Wenn du dich aber zum Beispiel für ein wichtiges Telefongespräch durch Power Posing aufbauen willst, dann versuch doch mal das: Setz dich zurückgelehnt auf einen Stuhl und leg die Beine hoch, zum Beispiel auf den Tisch vor dir. Dann verschränke noch die Arme hinterm Kopf – und dann: einfach genießen… mindestens 2 Minuten lang.
„Fake it until you make it.“
Viel mehr möchte ich jetzt gar nicht verraten, denn es lohnt sich wirklich, den Vortrag von Amy Cuddy mal in voller Länge anzusehen. Sie beschreibt darin total plastisch, das “Fake it until you make it” tatsächlich funktioniert – beziehungsweise wandelt sie den Spruch um in “fake it until you become it”: Tu so (als ob du selbstbewusst bist), und du wirst es werden!
Das Tolle an dieser Methode finde ich, dass es hier nicht vordergründig drum geht, selbstbewusst zu WIRKEN. Es geht nicht drum, etwas nach außen hin vorzuspielen, was dem Innen gar nicht entspricht. Es geht nicht drum, Unsicherheiten zu verstecken, cool zu tun, sich in Pose zu schmeißen. (Funktioniert auf Dauer sowieso nicht bzw. macht am Ende auch nicht glücklich!)
Nein, es geht tatsächlich darum, dass ich ganz konkret etwas tun kann, das mir sofort das unmittelbare GEFÜHL von mehr Selbstbewusstsein gibt. Und dabei ganz simpel ist und nicht mehr kostet als sich 2 Minuten Zeit zu nehmen. (Und ja, vielleicht über einen kleinen Schatten zu springen und auszuhalten, dass es sich vielleicht erstmal echt komisch anfühlt. Aber es muss dich ja keiner dabei sehen!)

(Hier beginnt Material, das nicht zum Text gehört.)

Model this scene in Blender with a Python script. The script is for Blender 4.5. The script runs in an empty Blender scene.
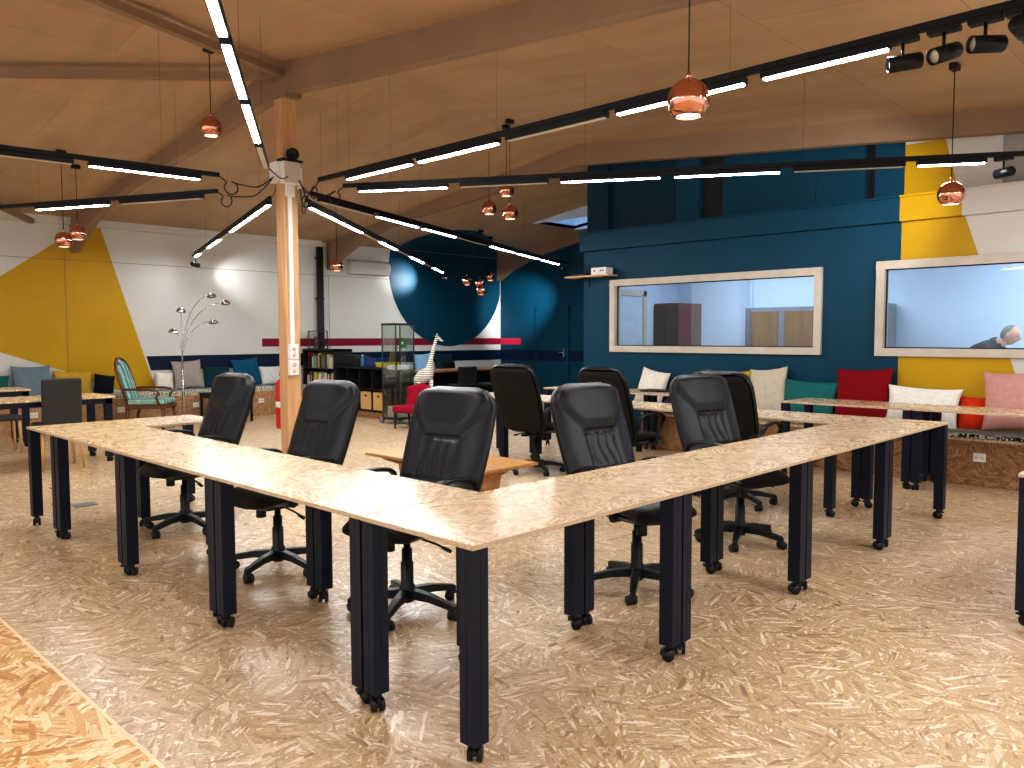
import bpy, bmesh, math, random
from mathutils import Vector, Matrix
R = math.radians
random.seed(7)
scene = bpy.context.scene
COL = scene.collection

# ------------------------------------------------------------------ materials
def srgb(r, g, b):
    def c(v):
        v /= 255.0
        return v / 12.92 if v <= 0.04045 else ((v + 0.055) / 1.055) ** 2.4
    return (c(r), c(g), c(b), 1.0)

def newmat(name):
    m = bpy.data.materials.new(name); m.use_nodes = True
    nt = m.node_tree
    return m, nt, nt.nodes['Principled BSDF']

def N(nt, typ, **kw):
    n = nt.nodes.new(typ)
    for k, v in kw.items():
        if k in n.inputs.keys() if isinstance(k, str) else False:
            n.inputs[k].default_value = v
        else:
            setattr(n, k, v)
    return n

def mix(nt, fac, a, b, blend='MIX'):
    n = nt.nodes.new('ShaderNodeMix'); n.data_type = 'RGBA'; n.blend_type = blend
    for sock, v in ((n.inputs[0], fac), (n.inputs[6], a), (n.inputs[7], b)):
        if isinstance(v, bpy.types.NodeSocket): nt.links.new(v, sock)
        else: sock.default_value = v
    return n.outputs[2]

def coords(nt, scale=(1, 1, 1), rot=(0, 0, 0), loc=(0, 0, 0)):
    tc = nt.nodes.new('ShaderNodeTexCoord'); mp = nt.nodes.new('ShaderNodeMapping')
    mp.inputs['Scale'].default_value = scale; mp.inputs['Rotation'].default_value = rot
    mp.inputs['Location'].default_value = loc
    nt.links.new(tc.outputs['Object'], mp.inputs['Vector'])
    return mp.outputs['Vector']

def ramp(nt, fac, stops, interp='LINEAR'):
    r = nt.nodes.new('ShaderNodeValToRGB'); cr = r.color_ramp; cr.interpolation = interp
    while len(cr.elements) < len(stops): cr.elements.new(0.5)
    for e, (p, c) in zip(cr.elements, stops):
        e.position = p; e.color = c
    nt.links.new(fac, r.inputs['Fac'])
    return r.outputs['Color']

def plain(name, col, rough=0.5, metal=0.0, noise=0.06, nscale=8.0, bump=0.0, bscale=60.0, spec=0.5, coat=0.0):
    m, nt, b = newmat(name)
    v = coords(nt)
    n = nt.nodes.new('ShaderNodeTexNoise'); n.inputs['Scale'].default_value = nscale; n.inputs['Detail'].default_value = 4
    nt.links.new(v, n.inputs['Vector'])
    lo = tuple(c * (1 - noise) for c in col[:3]) + (1,); hi = tuple(min(1, c * (1 + noise)) for c in col[:3]) + (1,)
    nt.links.new(ramp(nt, n.outputs['Fac'], [(0.3, lo), (0.7, hi)]), b.inputs['Base Color'])
    b.inputs['Roughness'].default_value = rough; b.inputs['Metallic'].default_value = metal
    b.inputs['Specular IOR Level'].default_value = spec
    b.inputs['Coat Weight'].default_value = coat
    if bump:
        n2 = nt.nodes.new('ShaderNodeTexNoise'); n2.inputs['Scale'].default_value = bscale; n2.inputs['Detail'].default_value = 3
        nt.links.new(v, n2.inputs['Vector'])
        bp = nt.nodes.new('ShaderNodeBump'); bp.inputs['Strength'].default_value = bump; bp.inputs['Distance'].default_value = 0.005
        nt.links.new(n2.outputs['Fac'], bp.inputs['Height']); nt.links.new(bp.outputs['Normal'], b.inputs['Normal'])
    return m

def emit(name, col, strength):
    m, nt, b = newmat(name)
    b.inputs['Base Color'].default_value = col
    b.inputs['Emission Color'].default_value = col; b.inputs['Emission Strength'].default_value = strength
    return m

def osb(name, stops, rough=0.4, scale=1.0, coat=0.0, plane='XY', tint=None, bigdark=0.25):
    """oriented strand board: long random strands, each patch with its own direction"""
    m, nt, b = newmat(name)
    if plane == 'XY': base = coords(nt)
    elif plane == 'YZ': base = coords(nt, rot=(0, R(90), 0))
    else: base = coords(nt, rot=(R(90), 0, 0))
    L = nt.links.new
    cols = []; facs = []
    for i, (cell, fl, off) in enumerate(((5.0, 11.0, 0.0), (7.0, 17.0, 3.7), (4.0, 9.0, 9.1))):
        mp = nt.nodes.new('ShaderNodeMapping'); mp.inputs['Location'].default_value = (off, off * 1.7, 0)
        mp.inputs['Scale'].default_value = (scale, scale, 0.0)
        L(base, mp.inputs['Vector'])
        vc = nt.nodes.new('ShaderNodeTexVoronoi'); vc.inputs['Scale'].default_value = cell; vc.feature = 'F1'
        L(mp.outputs['Vector'], vc.inputs['Vector'])
        sep = nt.nodes.new('ShaderNodeSeparateColor'); L(vc.outputs['Color'], sep.inputs['Color'])
        ml = nt.nodes.new('ShaderNodeMath'); ml.operation = 'MULTIPLY'; ml.inputs[1].default_value = 3.14
        L(sep.outputs['Red'], ml.inputs[0])
        vr = nt.nodes.new('ShaderNodeVectorRotate'); vr.rotation_type = 'Z_AXIS'
        L(mp.outputs['Vector'], vr.inputs['Vector']); L(ml.outputs[0], vr.inputs['Angle'])
        st = nt.nodes.new('ShaderNodeMapping'); st.inputs['Scale'].default_value = (1.0, 6.5, 1.0)
        L(vr.outputs['Vector'], st.inputs['Vector'])
        vf = nt.nodes.new('ShaderNodeTexVoronoi'); vf.inputs['Scale'].default_value = fl
        L(st.outputs['Vector'], vf.inputs['Vector'])
        s2 = nt.nodes.new('ShaderNodeSeparateColor'); L(vf.outputs['Color'], s2.inputs['Color'])
        cols.append(ramp(nt, s2.outputs['Green'], stops)); facs.append(s2.outputs['Blue'])
    def step(sock, t):
        n = nt.nodes.new('ShaderNodeMath'); n.operation = 'GREATER_THAN'; n.inputs[1].default_value = t
        L(sock, n.inputs[0]); return n.outputs[0]
    c = mix(nt, step(facs[1], 0.45), cols[0], cols[1])
    c = mix(nt, step(facs[2], 0.62), c, cols[2])
    # fine fibre grain and broad blotches
    nz = nt.nodes.new('ShaderNodeTexNoise'); nz.inputs['Scale'].default_value = 90; nz.inputs['Detail'].default_value = 3
    L(base, nz.inputs['Vector'])
    g = ramp(nt, nz.outputs['Fac'], [(0.3, (0.80, 0.78, 0.76, 1)), (0.7, (1.08, 1.08, 1.08, 1))])
    c = mix(nt, 1.0, c, g, 'MULTIPLY')
    nb = nt.nodes.new('ShaderNodeTexNoise'); nb.inputs['Scale'].default_value = 0.9; nb.inputs['Detail'].default_value = 2
    L(base, nb.inputs['Vector'])
    g2 = ramp(nt, nb.outputs['Fac'], [(0.3, (1 - bigdark, 1 - bigdark * 1.1, 1 - bigdark * 1.2, 1)), (0.7, (1.0, 1.0, 1.0, 1))])
    c = mix(nt, 1.0, c, g2, 'MULTIPLY')
    L(c, b.inputs['Base Color'])
    rr = ramp(nt, facs[0], [(0.0, (rough * 0.8,) * 3 + (1,)), (1.0, (min(1, rough * 1.25),) * 3 + (1,))])
    L(rr, b.inputs['Roughness'])
    b.inputs['Coat Weight'].default_value = coat; b.inputs['Coat Roughness'].default_value = 0.25
    bp = nt.nodes.new('ShaderNodeBump'); bp.inputs['Strength'].default_value = 0.25; bp.inputs['Distance'].default_value = 0.002
    L(facs[0], bp.inputs['Height']); L(bp.outputs['Normal'], b.inputs['Normal'])
    return m

def wood(name, c1, c2, rough=0.5, axis='X', scale=1.0):
    m, nt, b = newmat(name)
    sc = {'X': (1.2, 14, 14), 'Y': (14, 1.2, 14), 'Z': (14, 14, 1.2)}[axis]
    v = coords(nt, scale=tuple(s * scale for s in sc))
    n = nt.nodes.new('ShaderNodeTexNoise'); n.inputs['Scale'].default_value = 1.5; n.inputs['Detail'].default_value = 6
    n.inputs['Distortion'].default_value = 0.6
    nt.links.new(v, n.inputs['Vector'])
    nt.links.new(ramp(nt, n.outputs['Fac'], [(0.3, c1), (0.7, c2)]), b.inputs['Base Color'])
    b.inputs['Roughness'].default_value = rough
    return m

M = {}
M['osb_floor'] = osb('osb_floor', [(0.0, srgb(164, 134, 102)), (0.12, srgb(190, 160, 124)), (0.5, srgb(204, 176, 140)), (0.8, srgb(214, 190, 156)), (0.93, srgb(240, 228, 206))], rough=0.34, scale=1.05, coat=0.25, bigdark=0.12)
M['osb_floor_raw'] = osb('osb_floor_raw', [(0.0, srgb(180, 120, 60)), (0.3, srgb(214, 165, 98)), (0.6, srgb(226, 190, 132)), (1.0, srgb(245, 228, 190))], rough=0.42, scale=0.6, coat=0.15, bigdark=0.1)
M['osb_table'] = osb('osb_table', [(0.0, srgb(184, 140, 96)), (0.10, srgb(208, 174, 130)), (0.5, srgb(220, 192, 150)), (0.85, srgb(234, 214, 180)), (1.0, srgb(244, 230, 204))], rough=0.27, scale=1.3, coat=0.4, bigdark=0.08)
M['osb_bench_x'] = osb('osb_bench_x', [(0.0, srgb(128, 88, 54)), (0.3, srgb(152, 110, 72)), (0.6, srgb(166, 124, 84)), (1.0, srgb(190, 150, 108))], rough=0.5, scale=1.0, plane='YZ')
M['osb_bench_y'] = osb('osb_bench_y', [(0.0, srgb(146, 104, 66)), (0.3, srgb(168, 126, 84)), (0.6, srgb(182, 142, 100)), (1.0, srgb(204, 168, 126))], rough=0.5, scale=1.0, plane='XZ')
M['osb_edge'] = plain('osb_edge', srgb(184, 162, 136), 0.6, noise=0.2, nscale=60)
M['leg_black'] = plain('leg_black', srgb(14, 22, 42), 0.4, noise=0.1, spec=0.3)
M['castor'] = plain('castor', srgb(14, 15, 18), 0.4, spec=0.4)
M['leather'] = plain('leather', srgb(14, 17, 22), 0.34, noise=0.12, nscale=5, bump=0.25, bscale=140, spec=0.42)
M['chair_back'] = plain('chair_back', srgb(28, 23, 18), 0.8, spec=0.25, noise=0.05, bump=0.1, bscale=200)
M['plastic_black'] = plain('plastic_black', srgb(14, 16, 19), 0.42, spec=0.4)
M['white'] = plain('white', srgb(206, 204, 198), 0.75, noise=0.03, nscale=1.5)
M['teal'] = plain('teal', srgb(4, 66, 88), 0.5, noise=0.05, nscale=2, spec=0.22)
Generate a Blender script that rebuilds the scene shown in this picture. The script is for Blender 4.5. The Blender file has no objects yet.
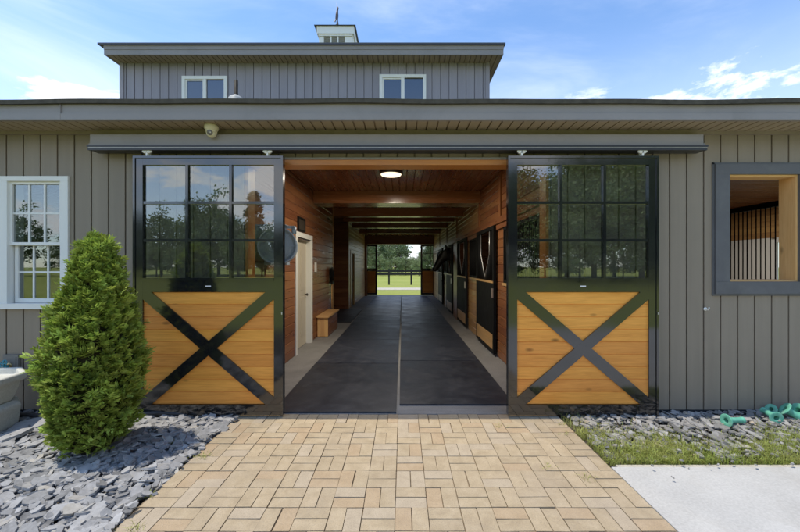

Trau dich, eine Rolle zu spielen!
In ihrem Vortrag merkt man Amy Cuddy an, dass sie selbst auch nicht unbedingt ein Mensch ist, der für großes Rampenlicht geboren ist. Sie beschreibt ihre eigene Geschichte von fehlendem Selbstbewusstsein – und wie sie durch die Zauberformel: „Fake it until you become it!“ zu ihrem Erfolg gekommen ist. Das finde ich so sympathisch und überzeugend: Sie strahlt nicht durch Coolness, sondern durch ihre Begeisterung und das, was sie zu sagen hat.
Und das ist es, was dein Selbstvertrauen auch dem Rest der Welt geben kann: Du traust dich, rauszugehen und eine Rolle zu spielen. Nicht im Sinne von “eine Maske aufsetzen”, sondern im Sinne von: Dich und das was du Wertvolles zu sagen hast, einzubringen und damit einen Unterschied zu machen. Und darauf wartet die Welt!